ホーガンキャンプ氏は2000年4月8日、ニューヨークのバーの外で叩きのめされて意識不明の重傷を負い、すべての記憶を失いました。トレイラーによれば、頭部を蹴られたり、縛られた上で刃物で切りつけられたりするという、相当ひどい暴力事件だったようです。一命をとりとめたホーガンキャンプ氏は、リハビリのために「Marwencol」と名付けた想像上の町の1/6スケールモデルの製作に取り組んでいます。この町の時代設定は、第二次世界大戦中。コーフィー氏がFacebookに貼り付けた、他の兵士に担がれながら銃を撃つ兵士のフィギュアも、トレイラー内に出てきます。

コーフィー氏にしてみれば、マチズモを称揚してトランス女性の勇気を相対的に貶めるはずが、「ヘイトクライムを乗り越えるクロスドレッサーの勇気」を象徴する写真を紹介してしまったわけで、皮肉と言えばこんな皮肉な話もありません。その後、事態に気づいたコーフィー氏は、翌日のポストで、急いで画像検索したためにあの画像を選んでしまったこと、写真はホーガンキャンプ氏によるもので、その背景には憎悪による暴力事件があったことなどを丁寧に説明し、こう結んでいます。

勇敢さを描く何百もの写真からどれを選んでもおかしくなかったのに、わたしはこの1枚を選びました。

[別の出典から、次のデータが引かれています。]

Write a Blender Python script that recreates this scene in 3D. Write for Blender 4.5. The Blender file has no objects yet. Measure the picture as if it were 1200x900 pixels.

わたしがそれを偶然だと思っているかって?

いいえ、そうは思っていません。

この人に起こったことは残酷で、間違っていて、許されないことです。

憎悪は何の役にも立たず、

愛はだれも傷つけず、

神はすべてを癒します。

(そして皮肉は人に考えさせるのです)

I could have chosen any one of hundreds of photos depicting bravery, but I chose this one. Do I think it was an accident?

No, I don't.

What happened to this man was cruel, wrong, and unforgivable.

Hate helps nothing

Love wounds no one

and God heals all.

(and irony makes you think)

こんなことってあるんだねえ。

勇気にもいろいろな形があります。コーフィー氏が元ポストを消して「なかったこと」にしたりせず、翌日のポストできちんと説明したこともまた、とても勇気ある行為だと思います。元ポストは目下約80万回シェアされてるんですが、それが実は壮大な皮肉であったこともちゃんと広まってくれてるといいな。